Vattenfall Wärme Berlin AG and Siemens Energy will demonstrate and trial a new large-scale, high-temperature heat pump in Berlin. In the Qwark³ project (the German acronym represents “coupling of district heating, power, and cooling”), the companies will test the use of the technology for the first time at Berlin’s Potsdamer Platz to generate green district heating using waste heat and electricity from renewables, and feed it into Berlin’s district heating network. The project is funded by the German Ministry of Economic Affairs and Energy as part of its 7th Energy Research Program: The aim of the pilot project is to establish technical viability and economic potential of generating heat using large-scale and high-temperature heat pumps.
Since 1997, the cooling plant on Berlin’s Potsdamer Platz has been supplying locally generated cooling power to some 12,000 offices, 1,000 housing units, and numerous cultural facilities in the vicinity. This has previously generated unused waste heat, which has been dissipated into the surrounding air via cooling towers.
A new high-temperature heat pump is hoped to provide a more environmentally friendly way of linking heating, cooling, and electricity in the future. The new technology turns waste heat into a usable product, improving the energy-efficiency of the cooling power generation process while providing the urban district in Berlin with green heat from renewable electricity. The use of the heat pump will substantially reduce the amount of heat being dissipated into the environment and provide additional heat for the district heating network, amounting to about 55 GWh per year, with an estimated annual saving of about 6,500 metric tons of CO2 emissions and 120,000 m³ of cooling water.

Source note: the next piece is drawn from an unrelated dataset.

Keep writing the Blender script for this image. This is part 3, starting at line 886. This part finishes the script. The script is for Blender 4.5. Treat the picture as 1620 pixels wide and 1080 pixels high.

Siemens Energy is delivering this new type of large-scale, high-temperature heat pump to provide thermal capacity of up to 8 MW, which will be capable of flexibly delivering flow temperatures in the district heating network of between 85°C and about 120°C, depending on ambient conditions. This is one way in which technology can make a further contribution toward replacing fossil-based heating in urban district heating networks. In addition to more efficiently linking energy resources at a local level, this project represents the first trial of the large-scale, high-temperature heat pump at a practical scale under real conditions.